His philosophy was far from that of a preacher: “Like a musician, I vary the initial motif, I slow it down or speed it up, stretch it or shrink it, add to it or purify it. Starting with the idea of showing a man attracted to a woman at the very moment when he is attracted to another, I was able to build my situations, my intrigues, my denouements, right down to my characters. The principle character, for example, is a puritan in one tale (“My Night at Maud’s”/“Ma Nuit Chez Maud”), a libertine in others (“La Collectionneuse”, “Claire’s Knee”), sometimes cold, sometimes exuberant, sometimes cross, sometimes feisty, sometimes younger than his partners, sometimes older, sometimes more naïve, sometimes more cunning. I do not do portraits from nature: Within my self-imposed limits, I present different possibilities for human types, for both women and men…When I began to film my moral tales, I very naively thought that I could show things – sentiments, intentions, ideas – in a new light, things that until then, had received attention only in literature.”[9]

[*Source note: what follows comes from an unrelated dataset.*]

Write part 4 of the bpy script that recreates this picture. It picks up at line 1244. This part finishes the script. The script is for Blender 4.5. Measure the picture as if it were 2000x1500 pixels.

One of the principle functions of art is to marry experience with imagination. It is a means of asking: what if?
Instead of losing one’s job on account of poor judgement one can watch how a character on screen suffers due to his or her indiscretion. “There,” the more conservative, morally minded or religious among us might say “for the Grace of God go I.”
[1] pp.75-79 A Man with a Camera, Nestor Almendros
[2] p.21 Éric Rohmer, Antoine de Baeque, Noël Herpe
[3] p.30 Ibid
[4] p.33 Ibid
[5] p.40 Ibid
[6] p.35 Ibid
[7] p.44 Ibid
[8] p.55 Ibid
[9] p.81 The Taste for Beauty, Eric Rohmer
Rohmer takes these seemingly middle-brow, mundane subjects and turns them into studies of human nature that are exquisite jewels. Your wonderful piece is inspiring me to watch Maud this evening, partly in honor the late great Jean-Louis Trintignant. Thank you.